Vers le milieu du 14e siècle, environ en l’an 1350, une nouvelle école bouddhiste voit le jour au Tibet : les Gelugpa, connus sous le nom des « bonnets jaunes ». Cette école s’oppose fermement à l’ordre des Sakyapa ou « bonnets rouges », qui avait été fondé plusieurs siècles auparavant, aux alentours de l’an 1000.
Ces deux ordres bouddhistes, bien que distincts dans leurs pratiques et leur symbolisme, possèdent des caractéristiques communes. Ils sont fortement hiérarchisés et regroupent en leur sein non seulement des lamas, mais aussi des Trulkü, des sages considérés comme soumis au cycle de la réincarnation.
Les deux ordres ne se limitent pas à des activités strictement religieuses. Ils s’inscrivent également dans une organisation sociale et économique propre à l’époque. Les monastères fonctionnent comme des ordres féodaux, disposant de vastes possessions terriennes.
Par ailleurs, le principe de réincarnation des Trulkü finit par établir une sorte de caste aristocratique au sein de la hiérarchie religieuse, où l’hérédité déguisée joue un rôle central.

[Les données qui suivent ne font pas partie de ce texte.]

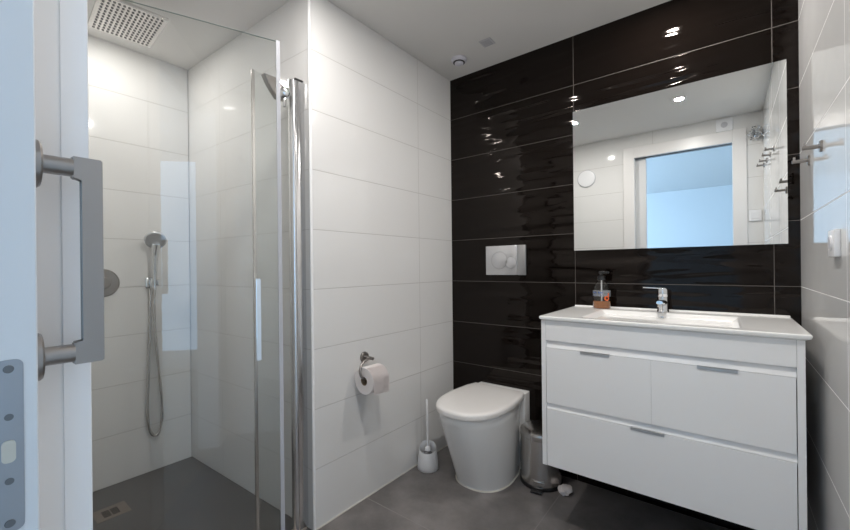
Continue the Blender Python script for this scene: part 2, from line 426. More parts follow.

L’émergence de Seunam Gyamtso et son ambition spirituelle
Dans ce contexte, au milieu du 16e siècle, Seunam Gyamtso, le troisième successeur de Tsong-Khapa (le fondateur des Gelugpa), émerge comme une figure majeure. Membre de la « caste » des Gelugpa, ce Trulkü nourrit des ambitions spirituelles et politiques considérables.

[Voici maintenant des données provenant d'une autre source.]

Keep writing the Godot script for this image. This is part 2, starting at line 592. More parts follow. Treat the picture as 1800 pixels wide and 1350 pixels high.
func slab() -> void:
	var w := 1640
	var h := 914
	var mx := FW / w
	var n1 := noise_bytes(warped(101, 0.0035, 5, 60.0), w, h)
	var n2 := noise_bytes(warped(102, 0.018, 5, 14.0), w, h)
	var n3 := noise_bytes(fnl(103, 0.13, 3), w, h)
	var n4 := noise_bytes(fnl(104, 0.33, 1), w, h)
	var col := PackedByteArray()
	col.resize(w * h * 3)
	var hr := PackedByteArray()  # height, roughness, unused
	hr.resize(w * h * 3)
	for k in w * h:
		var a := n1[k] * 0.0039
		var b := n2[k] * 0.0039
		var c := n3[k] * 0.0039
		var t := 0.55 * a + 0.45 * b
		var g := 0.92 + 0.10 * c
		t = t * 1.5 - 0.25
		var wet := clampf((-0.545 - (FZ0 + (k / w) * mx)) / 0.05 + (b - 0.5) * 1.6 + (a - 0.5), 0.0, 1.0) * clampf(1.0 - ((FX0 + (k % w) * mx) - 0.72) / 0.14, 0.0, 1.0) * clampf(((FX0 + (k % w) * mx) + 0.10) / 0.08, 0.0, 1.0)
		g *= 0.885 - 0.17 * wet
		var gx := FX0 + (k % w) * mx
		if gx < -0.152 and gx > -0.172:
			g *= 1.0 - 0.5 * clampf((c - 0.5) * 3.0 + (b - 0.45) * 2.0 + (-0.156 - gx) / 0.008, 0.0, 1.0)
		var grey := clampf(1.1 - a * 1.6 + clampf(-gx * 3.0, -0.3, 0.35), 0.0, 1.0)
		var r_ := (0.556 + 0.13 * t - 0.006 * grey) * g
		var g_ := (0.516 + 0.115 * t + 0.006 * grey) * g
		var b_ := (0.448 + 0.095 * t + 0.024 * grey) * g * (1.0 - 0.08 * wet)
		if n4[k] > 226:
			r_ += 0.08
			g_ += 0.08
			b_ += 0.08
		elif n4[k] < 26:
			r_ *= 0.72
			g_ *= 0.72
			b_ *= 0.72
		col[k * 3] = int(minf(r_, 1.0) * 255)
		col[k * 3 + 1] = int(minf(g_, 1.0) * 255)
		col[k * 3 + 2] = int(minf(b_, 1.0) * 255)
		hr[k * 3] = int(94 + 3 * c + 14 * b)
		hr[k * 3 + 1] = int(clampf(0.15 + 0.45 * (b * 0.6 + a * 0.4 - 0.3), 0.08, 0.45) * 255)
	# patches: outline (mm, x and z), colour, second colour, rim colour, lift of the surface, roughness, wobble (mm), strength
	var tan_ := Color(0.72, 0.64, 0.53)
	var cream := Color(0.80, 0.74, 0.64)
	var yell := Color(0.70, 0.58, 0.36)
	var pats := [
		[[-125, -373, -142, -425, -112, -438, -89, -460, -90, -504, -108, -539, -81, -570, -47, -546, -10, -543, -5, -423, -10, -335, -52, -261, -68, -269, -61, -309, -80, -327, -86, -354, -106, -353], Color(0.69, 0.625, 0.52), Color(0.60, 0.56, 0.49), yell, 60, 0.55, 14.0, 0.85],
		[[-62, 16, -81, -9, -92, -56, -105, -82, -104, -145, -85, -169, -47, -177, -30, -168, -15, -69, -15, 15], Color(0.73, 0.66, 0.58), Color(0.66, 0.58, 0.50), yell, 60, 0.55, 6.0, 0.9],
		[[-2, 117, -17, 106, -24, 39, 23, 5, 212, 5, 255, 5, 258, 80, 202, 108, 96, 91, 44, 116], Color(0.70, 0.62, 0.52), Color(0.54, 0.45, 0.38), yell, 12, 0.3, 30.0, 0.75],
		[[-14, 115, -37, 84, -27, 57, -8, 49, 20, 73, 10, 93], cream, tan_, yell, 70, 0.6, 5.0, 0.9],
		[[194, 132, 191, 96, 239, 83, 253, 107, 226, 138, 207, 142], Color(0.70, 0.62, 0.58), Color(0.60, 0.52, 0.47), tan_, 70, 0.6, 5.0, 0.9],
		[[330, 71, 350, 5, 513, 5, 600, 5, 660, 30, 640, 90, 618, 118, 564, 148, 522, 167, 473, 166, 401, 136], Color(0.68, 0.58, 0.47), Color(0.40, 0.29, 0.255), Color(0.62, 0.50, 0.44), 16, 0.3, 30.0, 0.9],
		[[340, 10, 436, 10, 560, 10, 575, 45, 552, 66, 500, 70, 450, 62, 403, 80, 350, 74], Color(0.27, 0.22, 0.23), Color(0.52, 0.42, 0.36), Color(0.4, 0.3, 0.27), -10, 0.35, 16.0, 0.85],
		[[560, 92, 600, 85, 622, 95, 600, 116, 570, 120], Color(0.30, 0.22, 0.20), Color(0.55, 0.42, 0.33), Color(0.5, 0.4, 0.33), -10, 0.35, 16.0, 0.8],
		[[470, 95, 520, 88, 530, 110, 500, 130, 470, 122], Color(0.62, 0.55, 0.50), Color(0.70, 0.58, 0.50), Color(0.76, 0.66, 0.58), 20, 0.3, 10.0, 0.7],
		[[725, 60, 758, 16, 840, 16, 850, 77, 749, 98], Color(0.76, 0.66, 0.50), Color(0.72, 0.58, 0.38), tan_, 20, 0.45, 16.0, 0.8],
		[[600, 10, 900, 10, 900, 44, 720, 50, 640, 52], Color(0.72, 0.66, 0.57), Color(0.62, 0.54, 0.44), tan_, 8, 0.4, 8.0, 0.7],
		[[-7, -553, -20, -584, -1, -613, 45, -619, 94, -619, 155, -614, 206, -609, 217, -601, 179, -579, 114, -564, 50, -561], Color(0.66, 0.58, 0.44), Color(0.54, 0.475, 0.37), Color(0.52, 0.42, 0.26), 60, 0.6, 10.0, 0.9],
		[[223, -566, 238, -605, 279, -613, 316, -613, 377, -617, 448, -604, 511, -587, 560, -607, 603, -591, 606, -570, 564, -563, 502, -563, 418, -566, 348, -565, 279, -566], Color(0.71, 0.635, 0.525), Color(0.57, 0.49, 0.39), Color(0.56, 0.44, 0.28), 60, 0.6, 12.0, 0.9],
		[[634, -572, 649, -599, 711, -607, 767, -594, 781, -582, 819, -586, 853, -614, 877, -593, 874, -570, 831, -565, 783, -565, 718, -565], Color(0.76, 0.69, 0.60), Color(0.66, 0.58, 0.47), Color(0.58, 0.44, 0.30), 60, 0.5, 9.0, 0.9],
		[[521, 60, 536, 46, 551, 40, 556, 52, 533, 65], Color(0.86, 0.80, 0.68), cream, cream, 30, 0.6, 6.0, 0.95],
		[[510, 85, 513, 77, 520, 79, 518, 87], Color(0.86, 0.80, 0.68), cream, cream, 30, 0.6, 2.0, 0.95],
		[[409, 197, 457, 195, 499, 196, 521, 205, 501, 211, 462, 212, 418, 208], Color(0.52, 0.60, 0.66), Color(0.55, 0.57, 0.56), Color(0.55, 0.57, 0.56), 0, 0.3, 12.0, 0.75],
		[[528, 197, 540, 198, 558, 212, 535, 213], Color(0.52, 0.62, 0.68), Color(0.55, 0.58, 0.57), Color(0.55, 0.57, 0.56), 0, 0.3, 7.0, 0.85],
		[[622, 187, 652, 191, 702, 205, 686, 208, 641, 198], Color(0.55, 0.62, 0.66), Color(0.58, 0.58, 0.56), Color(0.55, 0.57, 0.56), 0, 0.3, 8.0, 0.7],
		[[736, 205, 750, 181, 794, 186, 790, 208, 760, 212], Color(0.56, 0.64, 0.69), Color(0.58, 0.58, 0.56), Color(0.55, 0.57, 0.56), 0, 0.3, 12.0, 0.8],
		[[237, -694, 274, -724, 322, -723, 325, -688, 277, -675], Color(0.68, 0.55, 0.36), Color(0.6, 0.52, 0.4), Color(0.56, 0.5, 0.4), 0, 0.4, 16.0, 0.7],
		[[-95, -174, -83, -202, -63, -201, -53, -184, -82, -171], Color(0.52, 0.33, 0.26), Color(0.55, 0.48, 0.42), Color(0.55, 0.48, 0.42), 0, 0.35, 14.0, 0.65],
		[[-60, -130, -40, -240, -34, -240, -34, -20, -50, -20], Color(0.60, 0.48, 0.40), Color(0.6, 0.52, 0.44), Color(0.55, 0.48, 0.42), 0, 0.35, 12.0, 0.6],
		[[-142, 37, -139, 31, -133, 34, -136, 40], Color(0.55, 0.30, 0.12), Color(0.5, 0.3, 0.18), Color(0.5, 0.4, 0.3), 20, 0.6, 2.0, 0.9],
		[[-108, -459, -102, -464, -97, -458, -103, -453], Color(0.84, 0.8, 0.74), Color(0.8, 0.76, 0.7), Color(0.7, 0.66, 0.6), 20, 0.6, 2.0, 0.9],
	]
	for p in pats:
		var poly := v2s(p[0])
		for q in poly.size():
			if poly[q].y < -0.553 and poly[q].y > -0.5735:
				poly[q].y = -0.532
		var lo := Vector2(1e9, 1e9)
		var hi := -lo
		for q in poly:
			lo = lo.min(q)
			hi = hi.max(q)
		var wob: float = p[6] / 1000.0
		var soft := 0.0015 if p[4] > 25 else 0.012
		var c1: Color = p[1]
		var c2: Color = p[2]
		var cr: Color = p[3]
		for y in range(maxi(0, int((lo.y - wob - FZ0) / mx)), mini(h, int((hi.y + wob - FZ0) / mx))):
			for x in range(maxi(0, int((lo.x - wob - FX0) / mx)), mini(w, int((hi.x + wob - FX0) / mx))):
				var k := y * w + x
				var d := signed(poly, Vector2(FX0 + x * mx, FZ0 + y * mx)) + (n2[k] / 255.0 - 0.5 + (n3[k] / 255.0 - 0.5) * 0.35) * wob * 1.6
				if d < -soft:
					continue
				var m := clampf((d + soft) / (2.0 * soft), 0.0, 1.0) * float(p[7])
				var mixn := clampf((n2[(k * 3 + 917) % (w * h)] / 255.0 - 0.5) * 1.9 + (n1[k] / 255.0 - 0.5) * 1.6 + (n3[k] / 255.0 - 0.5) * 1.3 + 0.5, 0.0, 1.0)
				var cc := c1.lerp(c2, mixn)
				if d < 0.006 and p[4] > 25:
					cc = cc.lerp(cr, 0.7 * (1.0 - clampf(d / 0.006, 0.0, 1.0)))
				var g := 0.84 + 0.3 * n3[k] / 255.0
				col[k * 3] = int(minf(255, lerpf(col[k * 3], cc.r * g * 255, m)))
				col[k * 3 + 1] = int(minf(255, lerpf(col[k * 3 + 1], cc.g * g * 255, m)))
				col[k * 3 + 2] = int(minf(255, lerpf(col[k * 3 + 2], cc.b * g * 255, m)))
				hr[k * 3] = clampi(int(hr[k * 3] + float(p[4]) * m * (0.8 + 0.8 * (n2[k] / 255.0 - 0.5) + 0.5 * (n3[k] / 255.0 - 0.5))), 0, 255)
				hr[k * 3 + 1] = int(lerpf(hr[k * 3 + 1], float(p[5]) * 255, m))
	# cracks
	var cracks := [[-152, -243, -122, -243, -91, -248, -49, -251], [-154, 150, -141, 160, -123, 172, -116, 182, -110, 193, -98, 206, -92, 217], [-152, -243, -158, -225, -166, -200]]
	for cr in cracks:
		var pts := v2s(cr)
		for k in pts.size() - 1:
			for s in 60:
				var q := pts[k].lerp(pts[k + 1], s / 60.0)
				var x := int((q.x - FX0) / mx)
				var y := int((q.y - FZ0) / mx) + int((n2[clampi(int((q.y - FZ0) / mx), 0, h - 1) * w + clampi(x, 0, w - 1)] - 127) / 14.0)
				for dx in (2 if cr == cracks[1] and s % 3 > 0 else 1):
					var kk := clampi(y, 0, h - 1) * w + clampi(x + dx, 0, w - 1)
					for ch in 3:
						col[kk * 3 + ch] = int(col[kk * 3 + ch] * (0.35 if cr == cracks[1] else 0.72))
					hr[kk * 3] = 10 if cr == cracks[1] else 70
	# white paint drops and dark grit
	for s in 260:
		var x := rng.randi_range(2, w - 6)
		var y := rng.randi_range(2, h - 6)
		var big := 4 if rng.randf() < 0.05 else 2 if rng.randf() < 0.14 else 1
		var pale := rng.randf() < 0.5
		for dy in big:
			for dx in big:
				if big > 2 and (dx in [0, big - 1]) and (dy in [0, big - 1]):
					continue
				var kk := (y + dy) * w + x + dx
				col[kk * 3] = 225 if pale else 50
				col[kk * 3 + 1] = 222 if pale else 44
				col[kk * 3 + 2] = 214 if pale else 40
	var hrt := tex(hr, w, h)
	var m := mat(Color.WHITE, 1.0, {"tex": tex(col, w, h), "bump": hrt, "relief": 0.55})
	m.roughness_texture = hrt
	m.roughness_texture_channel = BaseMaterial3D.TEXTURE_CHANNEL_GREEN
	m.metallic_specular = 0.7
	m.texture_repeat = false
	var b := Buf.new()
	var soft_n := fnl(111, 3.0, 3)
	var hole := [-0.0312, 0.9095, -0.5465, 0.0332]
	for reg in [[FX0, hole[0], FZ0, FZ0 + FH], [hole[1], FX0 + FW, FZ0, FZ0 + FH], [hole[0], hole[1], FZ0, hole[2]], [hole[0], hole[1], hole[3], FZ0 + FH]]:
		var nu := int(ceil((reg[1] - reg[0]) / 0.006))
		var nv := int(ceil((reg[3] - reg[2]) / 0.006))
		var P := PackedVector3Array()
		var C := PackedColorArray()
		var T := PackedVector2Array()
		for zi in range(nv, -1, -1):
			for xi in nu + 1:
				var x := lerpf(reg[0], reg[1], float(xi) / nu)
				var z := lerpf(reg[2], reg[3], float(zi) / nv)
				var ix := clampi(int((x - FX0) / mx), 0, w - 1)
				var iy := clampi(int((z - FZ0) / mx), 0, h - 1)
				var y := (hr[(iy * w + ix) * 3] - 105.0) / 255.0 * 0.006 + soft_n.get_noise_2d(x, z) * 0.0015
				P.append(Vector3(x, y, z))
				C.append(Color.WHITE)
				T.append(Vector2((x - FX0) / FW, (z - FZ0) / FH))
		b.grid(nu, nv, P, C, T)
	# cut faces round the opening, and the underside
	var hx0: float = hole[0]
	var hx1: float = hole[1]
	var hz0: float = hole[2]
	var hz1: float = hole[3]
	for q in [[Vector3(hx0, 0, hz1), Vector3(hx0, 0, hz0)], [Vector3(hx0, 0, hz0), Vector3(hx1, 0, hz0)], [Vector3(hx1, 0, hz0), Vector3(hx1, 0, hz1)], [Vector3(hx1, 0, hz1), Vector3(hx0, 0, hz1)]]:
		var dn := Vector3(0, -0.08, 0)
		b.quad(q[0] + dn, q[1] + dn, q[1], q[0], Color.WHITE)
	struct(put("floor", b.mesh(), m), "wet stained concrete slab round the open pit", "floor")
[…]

Gyamtso cherche à asseoir son autorité sur l’ensemble du Tibet, notamment en subordonnant les bonnets rouges à son autorité.

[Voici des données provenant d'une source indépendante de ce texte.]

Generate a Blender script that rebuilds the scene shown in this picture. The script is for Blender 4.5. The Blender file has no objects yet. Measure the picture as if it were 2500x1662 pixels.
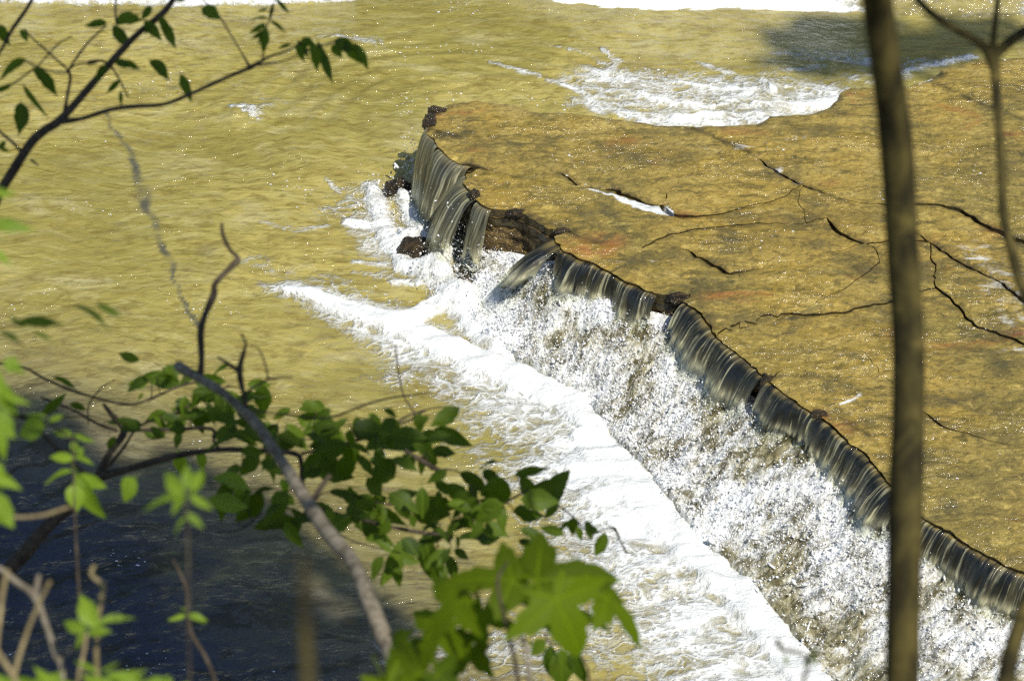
import bpy, math, random
import numpy as np
from mathutils import Vector, Matrix
from mathutils.geometry import delaunay_2d_cdt

random.seed(7)
RNG = np.random.default_rng(11)
SC = bpy.context.scene
COL = SC.collection

# ------------------------------------------------------------------ camera
CAM_Z, PITCH, LENS = 7.0, math.radians(32.0), 85.0
FPX = 2500 * LENS / 36.0
cam = bpy.data.cameras.new('camera'); camo = bpy.data.objects.new('camera', cam); COL.objects.link(camo)
camo.location = (0, 0, CAM_Z); camo.rotation_euler = (math.pi/2 - PITCH, 0, 0)
cam.lens = LENS; cam.sensor_width = 36; cam.clip_start = 0.05; cam.clip_end = 2000
cam.dof.use_dof = True; cam.dof.focus_distance = 12.6; cam.dof.aperture_fstop = 7.5
SC.camera = camo
# ------------------------------------------------------------------ light
SUN_EL, SUN_AZ = math.radians(50), math.radians(150)       # azimuth measured from +y towards +x
SUN = Vector((math.cos(SUN_EL)*math.sin(SUN_AZ), math.cos(SUN_EL)*math.cos(SUN_AZ), math.sin(SUN_EL)))
w = bpy.data.worlds.new('World'); SC.world = w; w.use_nodes = True
nt = w.node_tree; nt.nodes.clear()
sky = nt.nodes.new('ShaderNodeTexSky'); sky.sky_type = 'NISHITA'; sky.sun_disc = False
sky.sun_elevation = SUN_EL; sky.sun_rotation = SUN_AZ; sky.dust_density = 0.6; sky.ozone_density = 1.5
bg = nt.nodes.new('ShaderNodeBackground'); bg.inputs[1].default_value = 0.12
out = nt.nodes.new('ShaderNodeOutputWorld')
nt.links.new(sky.outputs[0], bg.inputs[0]); nt.links.new(bg.outputs[0], out.inputs[0])
sl = bpy.data.lights.new('sun', 'SUN'); sl.energy = 4.7; sl.angle = math.radians(0.53); sl.color = (1.0, 0.955, 0.88)
so = bpy.data.objects.new('sun', sl); COL.objects.link(so)
so.rotation_euler = SUN.to_track_quat('Z', 'Y').to_euler()
SC.view_settings.view_transform = 'Standard'; SC.view_settings.look = 'None'
SC.view_settings.exposure = 0.22; SC.view_settings.gamma = 1.0; SC.view_settings.use_curve_mapping = False
SC.render.engine = 'CYCLES'
cy = SC.cycles
cy.use_denoising = False
cy.max_bounces = 6; cy.diffuse_bounces = 2; cy.glossy_bounces = 3; cy.transparent_max_bounces = 12
cy.transmission_bounces = 3; cy.sample_clamp_indirect = 4.0; cy.caustics_reflective = False; cy.caustics_refractive = False
cy.pixel_filter_type = 'BLACKMAN_HARRIS'; cy.filter_width = 1.5

# ------------------------------------------------------------------ geometry of the view -> world places
FW = Vector((0, math.cos(PITCH), -math.sin(PITCH))); UP = Vector((0, math.sin(PITCH), math.cos(PITCH)))
def ray(u, v):
    return FW + Vector((1, 0, 0))*((u-1250)/FPX) + UP*((831-v)/FPX)
def ground(u, v, z=0.0):
    d = ray(u, v); t = (z-CAM_Z)/d.z
    return Vector((0, 0, CAM_Z)) + d*t
def deep(u, v, d):
    return Vector((0, 0, CAM_Z)) + ray(u, v)*d
def gxy(pts, z=0.0):
    return np.array([tuple(ground(p[0], p[1], z))[:2] for p in pts])

# ------------------------------------------------------------------ numpy noise
def _hash(ix, iy, seed):
    n = (ix.astype(np.int64)*374761393 + iy.astype(np.int64)*668265263 + seed*974634777) & 0xffffffff
    n = ((n ^ (n >> 13))*1274126177) & 0xffffffff
    n = n ^ (n >> 16)
    return n
def perlin(x, y, seed=0):
    x0 = np.floor(x); y0 = np.floor(y); fx = x-x0; fy = y-y0
    def g(dx, dy):
        a = (_hash(x0+dx, y0+dy, seed) & 0xffff)/65536.0*2*np.pi
        return np.cos(a)*(fx-dx) + np.sin(a)*(fy-dy)
    ux = fx*fx*fx*(fx*(fx*6-15)+10); uy = fy*fy*fy*(fy*(fy*6-15)+10)
    a = g(0, 0)*(1-ux)+g(1, 0)*ux; b = g(0, 1)*(1-ux)+g(1, 1)*ux
    return (a*(1-uy)+b*uy)*1.4
def fbm(x, y, octs=4, seed=0, gain=0.5):
    s = 0; a = 1.0; t = 0
    for i in range(octs):
        s = s + a*perlin(x*2**i+17.3*i, y*2**i-9.1*i, seed+i*31); t += a; a *= gain
    return s/t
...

Pour réaliser cet objectif, il se tourne vers les Mongols Tumeds, une puissante tribu dirigée par Althan Khan, descendant éloigné de Kubilaï Khan. À cette époque, bien que les Mongols ne soient plus capables de restaurer leur empire déchu, ils conservent une influence notable grâce à leurs raids et alliances stratégiques.
Une collaboration avec le Tibet semble alors mutuellement bénéfique.
Une alliance déterminante avec les Mongols
La rencontre décisive entre Seunam Gyamtso et Althan Khan se déroule sur les rives du lac Koukou Nor, situé au sud du Tibet. Althan Khan, récemment converti au bouddhisme, reconnaît officiellement en Gyamtso la réincarnation du fondateur des Gelugpa, élevant ainsi ce dernier au rang de saint homme.
Pour marquer cette reconnaissance, Gyamtso est désigné comme un « khan », un terme d’origine turque signifiant « océan ». En langue mongole, cependant, le mot utilisé est Dalaï, ce qui explique pourquoi Gyamtso reçoit le titre de Dalaï-Lama, littéralement « lama-océan ».
Un titre et une légitimité mythique
Pour renforcer la portée spirituelle et historique de cette reconnaissance, Gyamtso est immédiatement désigné comme le troisième dalaï-lama, bien que le titre n’ait pas encore existé auparavant.
Les deux premiers dalaï-lamas, bien qu’historiquement inexistants, sont intégrés de manière symbolique dans la lignée pour conférer au titre une légitimité et une profondeur mythique.
La continuité de l’institution du dalaï-lama
Depuis cette institutionnalisation au 16e siècle, le titre de Dalaï-Lama est transmis de génération en génération, selon le principe de la réincarnation. Aujourd’hui, l’actuel détenteur du titre, Tenzin Gyatso, est le 14e dalaï-lama.
Il incarne à la fois un héritage spirituel millénaire et une figure mondiale de paix et de défense des droits humains.